1) Il appartient à la juridiction de renvoi statuant dans la procédure en cessation, initiée dans l’intérêt public, au nom des consommateurs, par un organisme désigné par la législation nationale, d’apprécier, au regard de l’article 3, paragraphes 1 et 3, de la directive 93/13/CEE du Conseil, du 5 avril 1993, concernant les clauses abusives dans les contrats conclus avec les consommateurs, le caractère abusif d’une clause figurant dans les conditions générales des contrats de consommation par laquelle un professionnel prévoit une modification unilatérale des frais liés au service à fournir, sans pour autant décrire clairement le mode de fixation desdits frais ni spécifier de raison valable de cette modification. Dans le cadre de cette appréciation, ladite juridiction devra vérifier notamment si, à la lumière de toutes les clauses figurant dans les conditions générales des contrats de consommation dont la clause litigieuse fait partie, ainsi que de la législation nationale prévoyant les droits et les obligations qui pourraient s’ajouter à ceux prévus par les conditions générales en cause, les raisons ou le mode de variation des frais liés au service à fournir sont spécifiés d’une manière claire et compréhensible et si, le cas échéant, les consommateurs disposent d’un droit de mettre fin au contrat.

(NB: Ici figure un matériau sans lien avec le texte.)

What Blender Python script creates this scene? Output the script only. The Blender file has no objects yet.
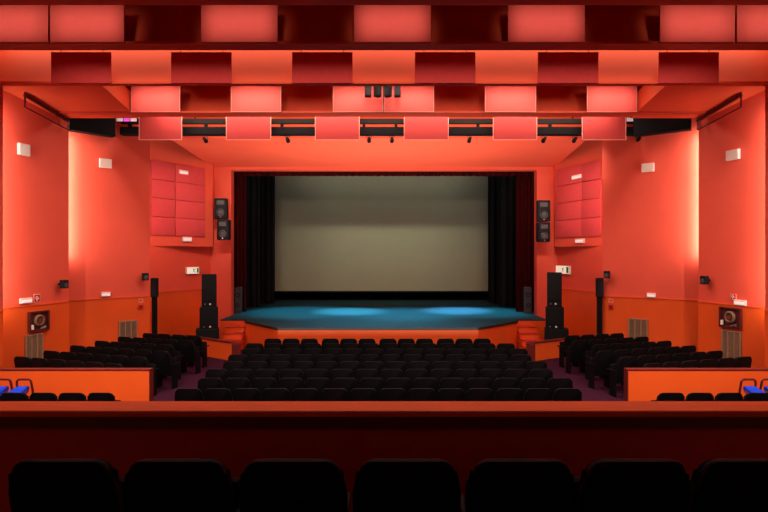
import bpy, bmesh, math, random
from mathutils import Vector, Matrix
random.seed(7)
F = 538.0            # focal length in pixels of the 768 px wide frame
CH = 3.45            # eye height above the stalls floor
PI = math.pi
scene = bpy.context.scene
C = scene.collection

# ------------------------------------------------------------------ helpers
def px(x, d): return (x - 384.0) * d / F
def pz(y, d): return CH + (255.0 - y) * d / F

def mat(name, col, rough=0.6, var=0.05, scale=3.0, metal=0.0, bump=0.0, bscale=120.0, spec=0.4, stretch=None):
    m = bpy.data.materials.new(name); m.use_nodes = True
    nt = m.node_tree; b = nt.nodes['Principled BSDF']
    b.inputs['Roughness'].default_value = rough
    b.inputs['Metallic'].default_value = metal
    b.inputs['Specular IOR Level'].default_value = spec
    tc = nt.nodes.new('ShaderNodeTexCoord')
    mp = nt.nodes.new('ShaderNodeMapping')
    if stretch: mp.inputs['Scale'].default_value = stretch
    nt.links.new(tc.outputs['Object'], mp.inputs['Vector'])
    n = nt.nodes.new('ShaderNodeTexNoise'); n.inputs['Scale'].default_value = scale; n.inputs['Detail'].default_value = 5
    nt.links.new(mp.outputs['Vector'], n.inputs['Vector'])
    r = nt.nodes.new('ShaderNodeValToRGB')
    r.color_ramp.elements[0].position = .3; r.color_ramp.elements[1].position = .7
    r.color_ramp.elements[0].color = tuple(c * (1 - var) for c in col) + (1,)
    r.color_ramp.elements[1].color = tuple(min(1, c * (1 + var)) for c in col) + (1,)
    nt.links.new(n.outputs['Fac'], r.inputs['Fac']); nt.links.new(r.outputs['Color'], b.inputs['Base Color'])
    if bump > 0:
        n2 = nt.nodes.new('ShaderNodeTexNoise'); n2.inputs['Scale'].default_value = bscale
        nt.links.new(mp.outputs['Vector'], n2.inputs['Vector'])
        bp = nt.nodes.new('ShaderNodeBump'); bp.inputs['Strength'].default_value = bump; bp.inputs['Distance'].default_value = .01
        nt.links.new(n2.outputs['Fac'], bp.inputs['Height']); nt.links.new(bp.outputs['Normal'], b.inputs['Normal'])
    return m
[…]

2) L’article 6, paragraphe 1, de la directive 93/13, lu en combinaison avec l’article 7, paragraphes 1 et 2, de cette directive, doit être interprété en ce sens que :

- il ne s’oppose pas à ce que la constatation de nullité d’une clause abusive faisant partie des conditions générales des contrats de consommation dans le cadre d’une action en cessation, visée à l’article 7 de ladite directive, intentée à l’encontre d’un professionnel dans l’intérêt public et au nom des consommateurs, par un organisme désigné par la législation nationale, produise, conformément à ladite législation, des effets à l’égard de tous les consommateurs ayant conclu avec le professionnel concerné un contrat auquel s’appliquent les mêmes conditions générales, y compris à l’égard des consommateurs qui n’étaient pas parties à la procédure en cessation ;

- lorsque le caractère abusif d’une clause des conditions générales des contrats a été reconnu dans le cadre d’une telle procédure, les juridictions nationales sont tenues, également dans le futur, d’en tirer d’office toutes les conséquences qui sont prévues par le droit national, afin que ladite clause ne lie pas les consommateurs ayant conclu avec le professionnel concerné un contrat auquel s’appliquent les mêmes conditions générales.